PROBLEM STATEMENT: From the line with "Model this scene" to the line with "scene.camera = cam", both included, repeat each line exactly and leave out the pictures.

=====

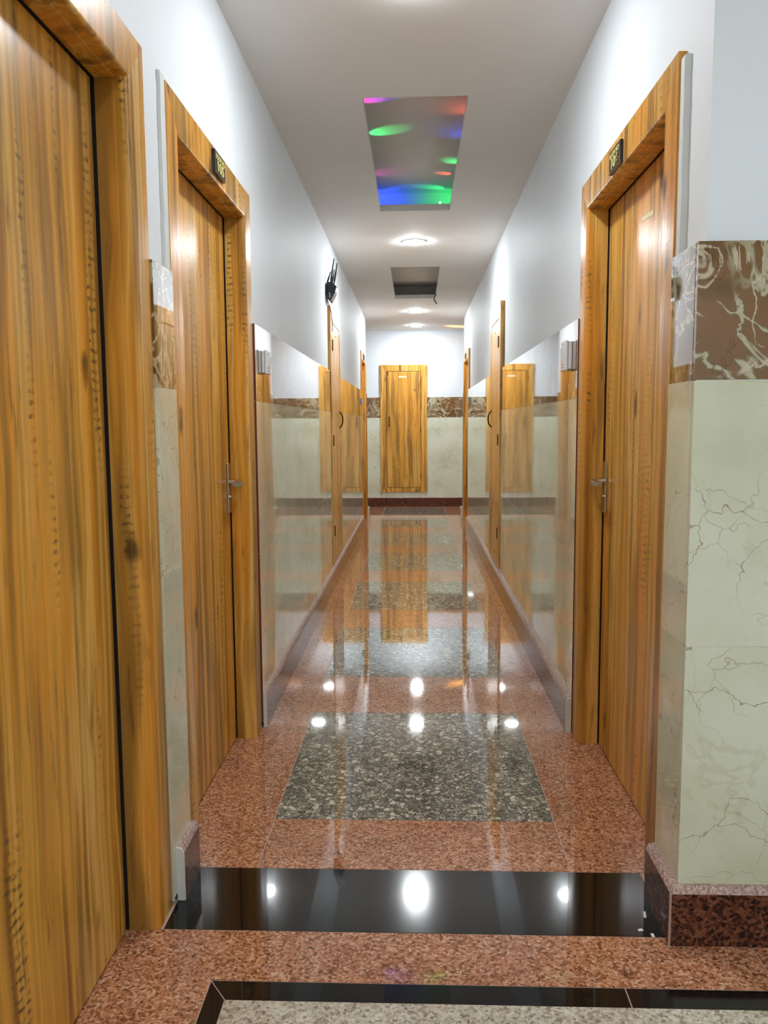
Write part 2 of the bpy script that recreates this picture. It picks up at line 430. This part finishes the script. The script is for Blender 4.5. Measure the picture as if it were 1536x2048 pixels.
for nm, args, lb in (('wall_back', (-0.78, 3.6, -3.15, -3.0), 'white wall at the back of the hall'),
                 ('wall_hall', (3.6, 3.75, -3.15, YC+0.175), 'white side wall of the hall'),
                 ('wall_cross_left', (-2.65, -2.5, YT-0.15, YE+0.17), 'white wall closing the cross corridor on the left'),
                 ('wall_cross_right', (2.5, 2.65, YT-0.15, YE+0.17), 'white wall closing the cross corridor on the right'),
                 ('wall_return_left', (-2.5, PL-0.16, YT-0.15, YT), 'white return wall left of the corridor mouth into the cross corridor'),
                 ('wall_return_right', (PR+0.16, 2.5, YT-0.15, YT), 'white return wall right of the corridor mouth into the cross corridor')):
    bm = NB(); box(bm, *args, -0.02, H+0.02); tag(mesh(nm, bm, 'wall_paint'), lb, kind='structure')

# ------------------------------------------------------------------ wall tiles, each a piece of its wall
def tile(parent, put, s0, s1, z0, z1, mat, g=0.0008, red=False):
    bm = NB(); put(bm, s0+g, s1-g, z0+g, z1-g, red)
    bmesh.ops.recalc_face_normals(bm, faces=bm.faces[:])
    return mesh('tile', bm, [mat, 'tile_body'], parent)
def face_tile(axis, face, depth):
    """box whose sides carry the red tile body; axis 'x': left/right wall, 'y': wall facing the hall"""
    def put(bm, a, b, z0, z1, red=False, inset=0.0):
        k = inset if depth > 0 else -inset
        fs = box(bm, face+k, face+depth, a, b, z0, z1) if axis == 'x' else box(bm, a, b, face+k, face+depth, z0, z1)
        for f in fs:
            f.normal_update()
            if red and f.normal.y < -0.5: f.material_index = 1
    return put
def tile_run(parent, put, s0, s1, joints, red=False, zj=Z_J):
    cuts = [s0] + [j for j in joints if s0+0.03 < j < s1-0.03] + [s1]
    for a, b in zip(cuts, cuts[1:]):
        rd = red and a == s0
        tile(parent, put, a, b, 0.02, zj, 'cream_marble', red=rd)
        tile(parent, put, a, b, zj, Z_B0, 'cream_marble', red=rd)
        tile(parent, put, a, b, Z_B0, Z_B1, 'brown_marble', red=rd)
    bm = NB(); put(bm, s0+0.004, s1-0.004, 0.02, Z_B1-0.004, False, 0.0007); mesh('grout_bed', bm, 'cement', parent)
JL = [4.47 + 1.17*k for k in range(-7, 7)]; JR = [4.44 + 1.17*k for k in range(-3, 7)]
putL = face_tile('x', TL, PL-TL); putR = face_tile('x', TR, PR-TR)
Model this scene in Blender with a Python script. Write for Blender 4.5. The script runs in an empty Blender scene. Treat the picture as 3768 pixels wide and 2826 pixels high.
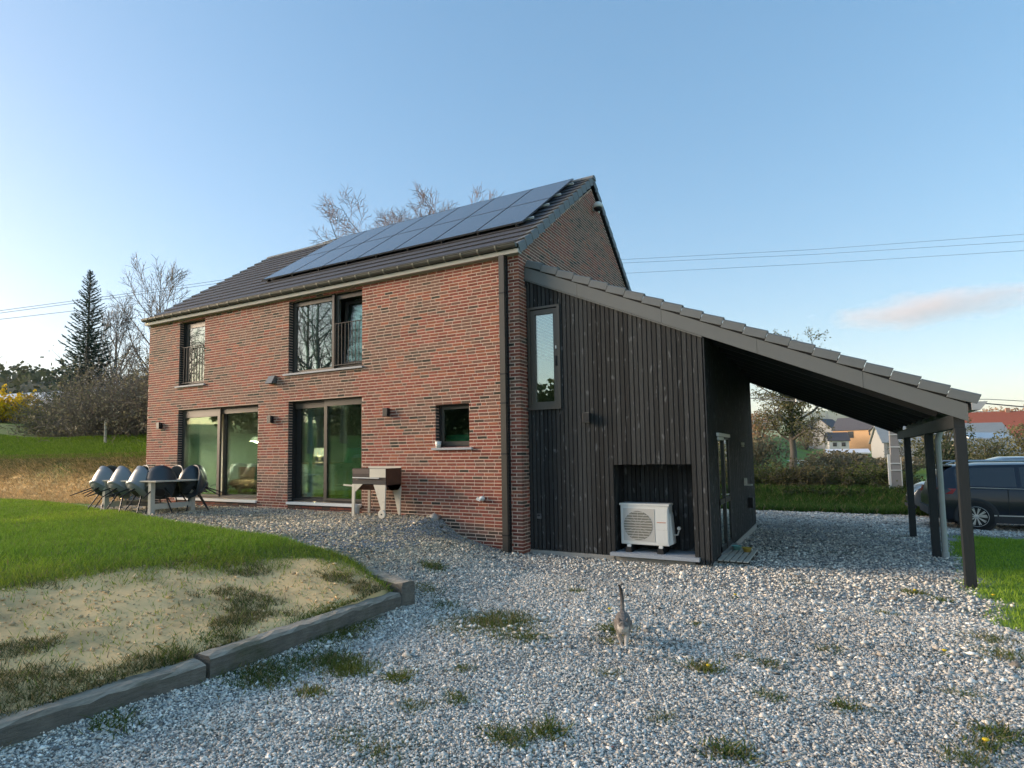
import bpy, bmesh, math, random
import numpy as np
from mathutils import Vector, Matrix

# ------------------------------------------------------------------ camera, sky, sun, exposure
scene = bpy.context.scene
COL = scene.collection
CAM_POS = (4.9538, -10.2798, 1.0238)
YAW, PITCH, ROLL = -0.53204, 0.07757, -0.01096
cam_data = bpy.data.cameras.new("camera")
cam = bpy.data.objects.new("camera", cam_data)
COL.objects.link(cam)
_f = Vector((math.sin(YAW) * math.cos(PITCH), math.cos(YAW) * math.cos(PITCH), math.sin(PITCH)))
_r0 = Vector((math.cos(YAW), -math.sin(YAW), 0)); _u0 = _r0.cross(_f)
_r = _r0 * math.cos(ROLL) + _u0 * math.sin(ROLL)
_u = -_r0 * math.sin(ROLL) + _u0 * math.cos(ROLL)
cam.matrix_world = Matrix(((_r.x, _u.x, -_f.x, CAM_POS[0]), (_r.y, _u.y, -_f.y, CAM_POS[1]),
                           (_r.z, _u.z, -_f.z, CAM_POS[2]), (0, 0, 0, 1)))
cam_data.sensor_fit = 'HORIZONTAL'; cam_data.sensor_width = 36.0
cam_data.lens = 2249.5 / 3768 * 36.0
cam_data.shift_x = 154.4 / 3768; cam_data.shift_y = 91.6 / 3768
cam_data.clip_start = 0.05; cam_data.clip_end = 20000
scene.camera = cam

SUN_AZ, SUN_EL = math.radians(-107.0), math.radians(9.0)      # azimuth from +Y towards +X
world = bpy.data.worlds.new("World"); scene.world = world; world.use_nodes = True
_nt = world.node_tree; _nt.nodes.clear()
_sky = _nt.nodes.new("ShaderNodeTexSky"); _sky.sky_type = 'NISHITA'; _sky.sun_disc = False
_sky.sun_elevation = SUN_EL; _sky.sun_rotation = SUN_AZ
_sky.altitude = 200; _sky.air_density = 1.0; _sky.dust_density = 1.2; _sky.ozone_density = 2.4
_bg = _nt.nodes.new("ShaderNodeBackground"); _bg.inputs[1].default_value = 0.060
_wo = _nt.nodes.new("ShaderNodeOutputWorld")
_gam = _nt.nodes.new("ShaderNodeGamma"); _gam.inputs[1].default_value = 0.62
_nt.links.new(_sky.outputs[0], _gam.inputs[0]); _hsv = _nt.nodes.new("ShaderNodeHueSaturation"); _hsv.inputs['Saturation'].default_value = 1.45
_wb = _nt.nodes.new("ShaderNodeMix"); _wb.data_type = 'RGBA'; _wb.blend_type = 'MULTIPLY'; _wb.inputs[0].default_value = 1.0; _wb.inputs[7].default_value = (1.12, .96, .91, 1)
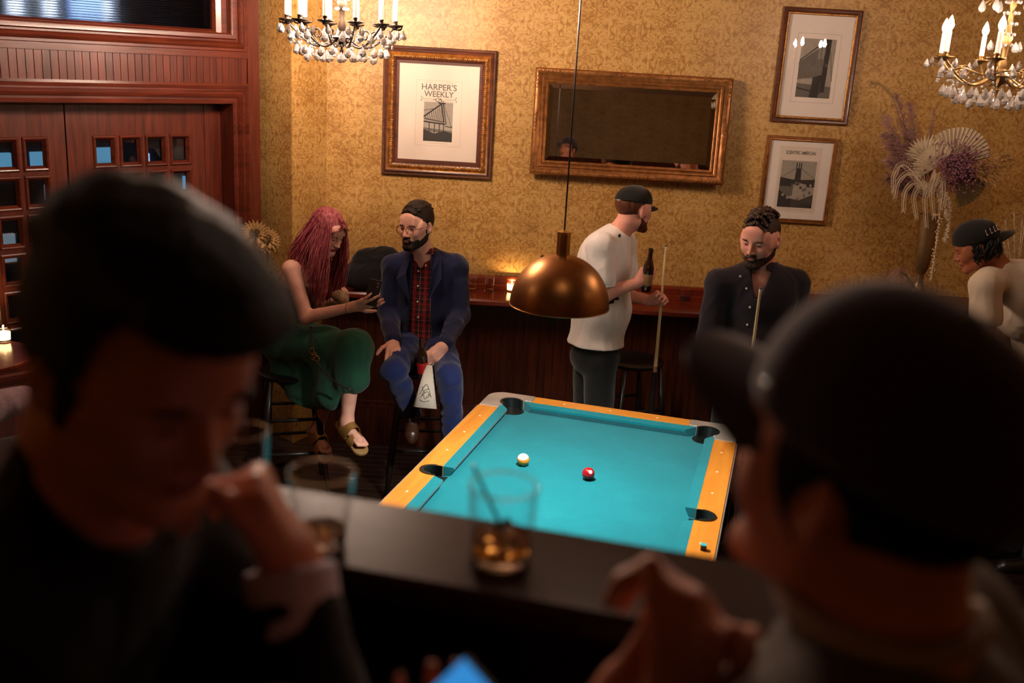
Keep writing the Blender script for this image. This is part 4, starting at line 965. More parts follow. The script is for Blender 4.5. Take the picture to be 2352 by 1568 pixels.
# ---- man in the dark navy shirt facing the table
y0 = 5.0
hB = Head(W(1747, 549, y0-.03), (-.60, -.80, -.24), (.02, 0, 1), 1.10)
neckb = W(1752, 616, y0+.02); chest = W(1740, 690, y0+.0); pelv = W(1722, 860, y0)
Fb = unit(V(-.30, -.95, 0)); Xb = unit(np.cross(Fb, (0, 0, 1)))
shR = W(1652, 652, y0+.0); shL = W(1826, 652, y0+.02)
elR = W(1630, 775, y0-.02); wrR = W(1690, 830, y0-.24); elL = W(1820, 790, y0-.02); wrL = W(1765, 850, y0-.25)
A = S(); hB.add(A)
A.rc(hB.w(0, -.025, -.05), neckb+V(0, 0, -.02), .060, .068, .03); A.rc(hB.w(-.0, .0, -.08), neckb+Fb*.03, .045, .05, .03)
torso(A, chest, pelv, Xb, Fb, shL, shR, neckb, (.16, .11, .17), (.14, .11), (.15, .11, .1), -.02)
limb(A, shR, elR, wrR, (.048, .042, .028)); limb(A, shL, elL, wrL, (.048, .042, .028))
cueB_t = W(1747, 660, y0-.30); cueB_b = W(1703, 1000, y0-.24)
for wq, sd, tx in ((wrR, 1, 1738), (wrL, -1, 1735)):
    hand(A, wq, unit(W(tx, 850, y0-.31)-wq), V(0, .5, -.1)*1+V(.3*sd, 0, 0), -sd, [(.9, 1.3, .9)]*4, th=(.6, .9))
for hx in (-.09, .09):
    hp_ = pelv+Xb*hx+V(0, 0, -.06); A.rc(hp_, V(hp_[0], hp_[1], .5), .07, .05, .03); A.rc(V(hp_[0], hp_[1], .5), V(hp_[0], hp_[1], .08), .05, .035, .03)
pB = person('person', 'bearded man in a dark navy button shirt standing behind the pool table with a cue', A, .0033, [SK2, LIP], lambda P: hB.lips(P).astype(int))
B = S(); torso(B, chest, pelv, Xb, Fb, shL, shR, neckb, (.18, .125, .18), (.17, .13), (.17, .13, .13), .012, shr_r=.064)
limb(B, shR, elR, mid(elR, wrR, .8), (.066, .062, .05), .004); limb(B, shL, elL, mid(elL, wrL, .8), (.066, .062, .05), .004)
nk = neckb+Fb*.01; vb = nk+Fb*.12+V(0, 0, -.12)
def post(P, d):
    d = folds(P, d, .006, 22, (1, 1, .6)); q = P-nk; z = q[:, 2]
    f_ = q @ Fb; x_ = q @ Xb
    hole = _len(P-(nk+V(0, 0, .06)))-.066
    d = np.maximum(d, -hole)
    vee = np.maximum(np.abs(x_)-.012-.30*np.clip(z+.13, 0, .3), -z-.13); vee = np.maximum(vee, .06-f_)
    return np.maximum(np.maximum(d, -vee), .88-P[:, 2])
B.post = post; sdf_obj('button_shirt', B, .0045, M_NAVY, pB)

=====

SOLUTION FOR THIS TASK:
Model this scene in Blender with a Python script. Write for Blender 4.5. The script runs in an empty Blender scene. Treat the picture as 3768 pixels wide and 2826 pixels high.
import bpy, bmesh, math, random
import numpy as np
from mathutils import Vector, Matrix

# ------------------------------------------------------------------ camera, sky, sun, exposure
scene = bpy.context.scene
COL = scene.collection
CAM_POS = (4.9538, -10.2798, 1.0238)
YAW, PITCH, ROLL = -0.53204, 0.07757, -0.01096
cam_data = bpy.data.cameras.new("camera")
cam = bpy.data.objects.new("camera", cam_data)
COL.objects.link(cam)
_f = Vector((math.sin(YAW) * math.cos(PITCH), math.cos(YAW) * math.cos(PITCH), math.sin(PITCH)))
_r0 = Vector((math.cos(YAW), -math.sin(YAW), 0)); _u0 = _r0.cross(_f)
_r = _r0 * math.cos(ROLL) + _u0 * math.sin(ROLL)
_u = -_r0 * math.sin(ROLL) + _u0 * math.cos(ROLL)
cam.matrix_world = Matrix(((_r.x, _u.x, -_f.x, CAM_POS[0]), (_r.y, _u.y, -_f.y, CAM_POS[1]),
                           (_r.z, _u.z, -_f.z, CAM_POS[2]), (0, 0, 0, 1)))
cam_data.sensor_fit = 'HORIZONTAL'; cam_data.sensor_width = 36.0
cam_data.lens = 2249.5 / 3768 * 36.0
cam_data.shift_x = 154.4 / 3768; cam_data.shift_y = 91.6 / 3768
cam_data.clip_start = 0.05; cam_data.clip_end = 20000
scene.camera = cam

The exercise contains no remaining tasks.